[TASK]: Starting at the first line of the listing below, retype each line up to and including the one that contains "COL = sc.collection". Leave pictures out.

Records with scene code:
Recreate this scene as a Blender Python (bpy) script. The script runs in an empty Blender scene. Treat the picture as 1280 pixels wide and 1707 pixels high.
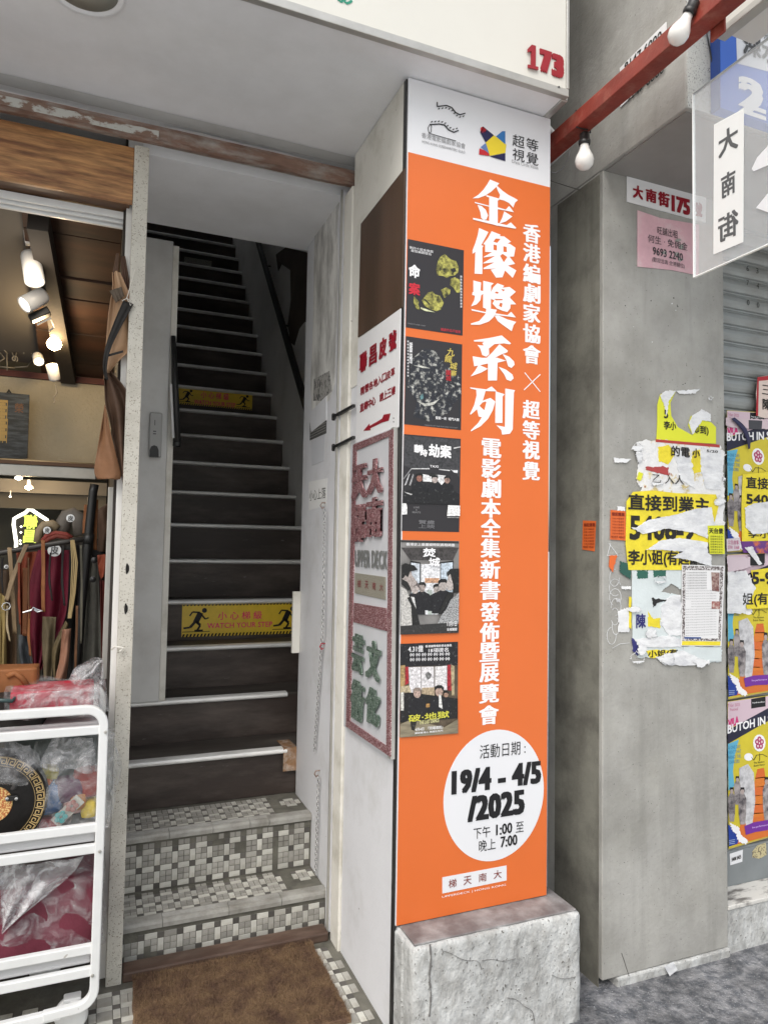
import bpy, bmesh, math, random
from mathutils import Vector, Matrix, noise
from mathutils.geometry import tessellate_polygon
random.seed(7)
R = math.radians
sc = bpy.context.scene
COL = sc.collection

# ------------------------------------------------------------------ camera
EYE = Vector((0, 0, 1.5)); FPX = 1165.0; CX, CY = 640.0, 853.5
_y, _p, _r = R(22.2), R(2.8), R(0.95)
FW = Vector((math.sin(_y)*math.cos(_p), math.cos(_y)*math.cos(_p), math.sin(_p)))
_r0 = Vector((math.cos(_y), -math.sin(_y), 0)); _u0 = _r0.cross(FW)
RT = _r0*math.cos(_r) + _u0*math.sin(_r); UP = RT.cross(FW)
cam_d = bpy.data.cameras.new('camera'); cam = bpy.data.objects.new('camera', cam_d); COL.objects.link(cam)
cam_d.sensor_fit = 'HORIZONTAL'; cam_d.sensor_width = 36; cam_d.lens = 36*FPX/1280
cam_d.clip_start = 0.05; cam_d.clip_end = 2000
cam.matrix_world = Matrix(((RT.x, UP.x, -FW.x, EYE.x), (RT.y, UP.y, -FW.y, EYE.y), (RT.z, UP.z, -FW.z, EYE.z), (0, 0, 0, 1)))
sc.camera = cam

# ------------------------------------------------------------------ light
w = bpy.data.worlds.new('World'); sc.world = w; w.use_nodes = True
nt = w.node_tree; nt.nodes.clear()
sky = nt.nodes.new('ShaderNodeTexSky'); sky.sky_type = 'NISHITA'; sky.sun_disc = False
SUN_EL, SUN_AZ = R(52), R(226)          # azimuth clockwise from +Y: the sun stands behind the camera, a little to the left
sky.sun_elevation = SUN_EL; sky.sun_rotation = SUN_AZ
sky.air_density = 1.6; sky.dust_density = 4.0; sky.ozone_density = 0.6
hs = nt.nodes.new('ShaderNodeHueSaturation'); hs.inputs['Saturation'].default_value = 0.5
bg = nt.nodes.new('ShaderNodeBackground'); bg.inputs['Strength'].default_value = 0.15
wo = nt.nodes.new('ShaderNodeOutputWorld')
nt.links.new(sky.outputs[0], hs.inputs['Color']); nt.links.new(hs.outputs[0], bg.inputs[0]); nt.links.new(bg.outputs[0], wo.inputs[0])
sd = bpy.data.lights.new('sun', 'SUN'); sd.energy = 1.3; sd.angle = R(50); sd.color = (1, 0.98, 0.95)
so = bpy.data.objects.new('sun', sd); COL.objects.link(so)
d = Vector((math.sin(SUN_AZ)*math.cos(SUN_EL), math.cos(SUN_AZ)*math.cos(SUN_EL), math.sin(SUN_EL)))
so.rotation_euler = d.to_track_quat('Z', 'Y').to_euler(); so.location = (-1, -3, 6)
sc.view_settings.view_transform = 'Standard'; sc.view_settings.look = 'None'
sc.view_settings.gamma = 1; sc.view_settings.use_curve_mapping = False
sc.view_settings.exposure = 0.42
sc.cycles.max_bounces = 10; sc.cycles.transparent_max_bounces = 16

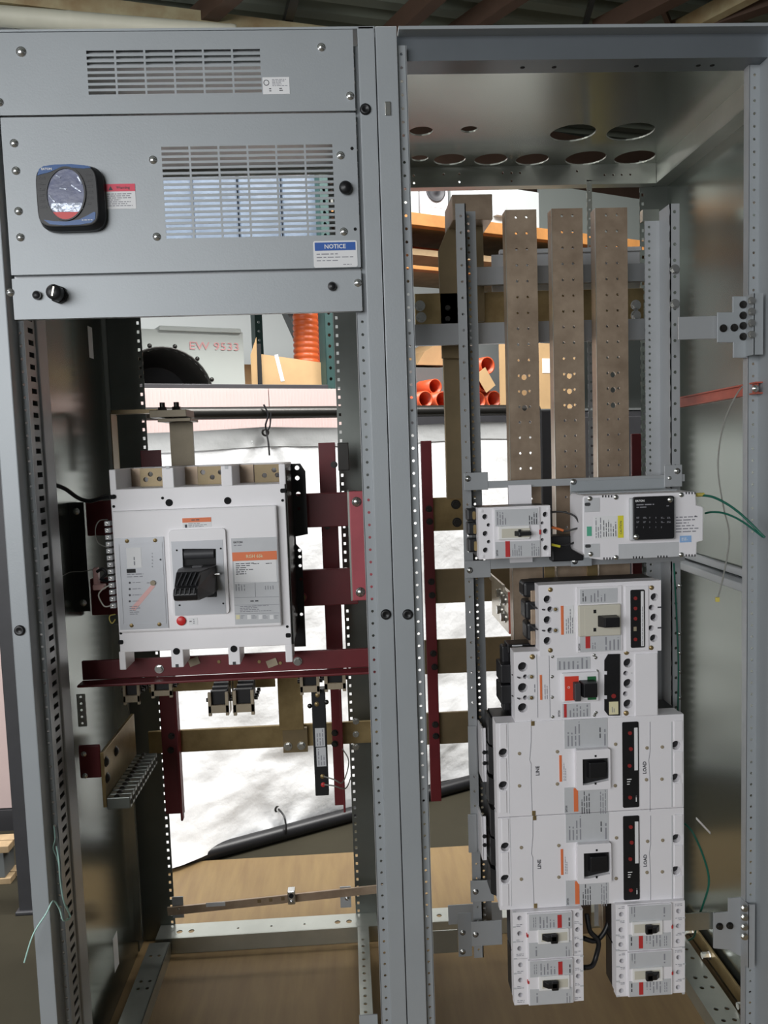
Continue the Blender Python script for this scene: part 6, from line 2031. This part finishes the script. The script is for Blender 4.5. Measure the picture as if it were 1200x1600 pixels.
tag(bone(o_), 'flat grey case behind the orange pipes by the middle posts', 'case')
r = brect(650, 522, 705, 571, NF + 0.3)
m = MB()
m.add([(r[0], NF + 0.3, r[2]), (r[1], NF + 0.3, r[2]), (r[1], NF + 0.3, r[3]), (r[0] + 0.05, NF + 0.3, r[2] + 0.07), (r[0], NF + 0.55, r[2]), (r[1], NF + 0.55, r[2]), (r[1], NF + 0.55, r[3]), (r[0] + 0.05, NF + 0.55, r[2] + 0.07)],
      [(0, 1, 2, 3), (7, 6, 5, 4), (0, 4, 5, 1), (1, 5, 6, 2), (2, 6, 7, 3), (3, 7, 4, 0)])
o_ = m.build('slanted_carton', 'cardboard')
tag(bone(o_), 'slanted tan carton resting on the grey case', 'box')
# grey partition far right, yellow post, dark machine
NP = 1.6
r = brect(858, 280, 1100, 700, NP)
o_ = MB().box(r[0], r[1] + 0.5, NP + 0.1, NP + 0.13, ze, r[3]).build('grey_partition', 'partition_grey')
tag(bone(o_), 'large grey metal sheet standing behind the right-hand bars', 'sheet')
r = brect(916, 645, 926, 692, 0.5)
o_ = MB().box(r[0], r[1], 0.40, 0.44, FLOOR, r[3]).build('yellow_post', 'yellow_paint', bevel=0.004)
tag(bone(o_), 'slim yellow post glimpsed behind the middle and right bars', 'post')
r = brect(860, 650, 1010, 760, 0.30)
o_ = MB().box(r[0], r[1] + 0.2, 0.48, 0.52, FLOOR, r[3]).build('dark_crate', 'rack_dark', bevel=0.006)
tag(bone(o_), 'dark crate on the floor behind the right-hand breakers', 'crate')

# ---- left of the cabinets
def floor_at(px, py, z=FLOOR):
    d = ray(px, py); t = (z - CAM.z) / d.z
    return CAM + d * t
q = floor_at(40, 1428)
m = MB().box(q.x - 0.020, q.x + 0.07, q.y, q.y + 0.08, FLOOR, 2.4)
m.box(q.x - 0.03, q.x + 0.08, q.y - 0.01, q.y + 0.09, FLOOR, FLOOR + 0.012)
tag(m.build('dark_post', 'rack_dark', bevel=0.003), 'dark steel post standing left of the cabinets', 'post')
q2 = floor_at(10, 1300)
m = MB()
w_ = thing('wall_board', 'pale pinkish board wall left of the cabinets', 'board', (q2.x - 0.4, q2.y, FLOOR))
for i in range(3):
    x1_ = q2.x + 0.12 - i * 0.62
    MB().box(x1_ - 0.615, x1_, q2.y + 0.02, q2.y + 0.04, FLOOR + 0.09, 1.75).build('panel', 'pink_board', w_, 0.002)
MB().box(q2.x - 1.8, q2.x + 0.14, q2.y + 0.01, q2.y + 0.05, FLOOR, FLOOR + 0.085).build('foot_rail', 'rack_dark', w_)
q3 = floor_at(8, 1382)
pw = thing('pallet_stack', 'end of a wooden pallet at the left edge of the picture', 'pallet', (q3.x - 0.3, q3.y + 0.05, FLOOR))
for k, (z0_, z1_) in enumerate(((0.0, 0.022), (0.115, 0.14))):
    for j in range(2):
        MB().box(q3.x - 0.9, q3.x + 0.02, q3.y + 0.05 * j, q3.y + 0.045 + 0.05 * j, FLOOR + z0_, FLOOR + z1_).build('board', 'pallet_wood', pw, 0.002)
for j in range(3):
    MB().box(q3.x - 0.08 - 0.38 * j, q3.x - 0.38 * j, q3.y + 0.004, q3.y + 0.09, FLOOR + 0.023, FLOOR + 0.114).build('block', 'rack_grey', pw, 0.002)
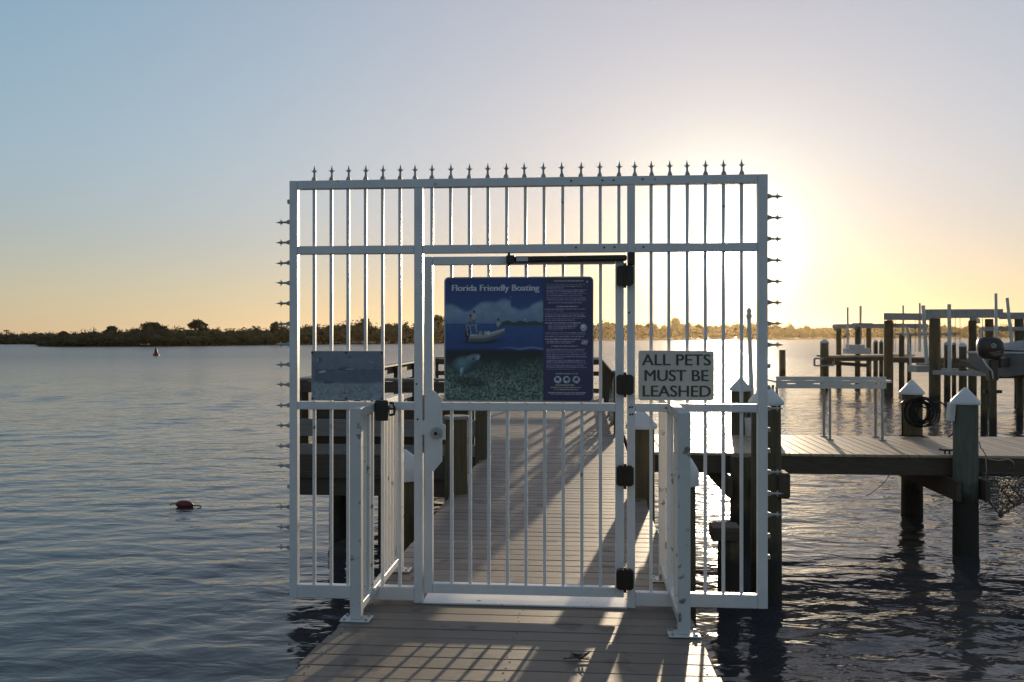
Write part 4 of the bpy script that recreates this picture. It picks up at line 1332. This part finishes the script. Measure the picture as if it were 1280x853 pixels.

[OUTPUT FOR THIS EXERCISE]:
Recreate this scene as a Blender Python (bpy) script. The script runs in an empty Blender scene. Treat the picture as 1280 pixels wide and 1707 pixels high.
import bpy, bmesh, math, random
from mathutils import Vector, Matrix, noise
from mathutils.geometry import tessellate_polygon
random.seed(7)
R = math.radians
sc = bpy.context.scene
COL = sc.collection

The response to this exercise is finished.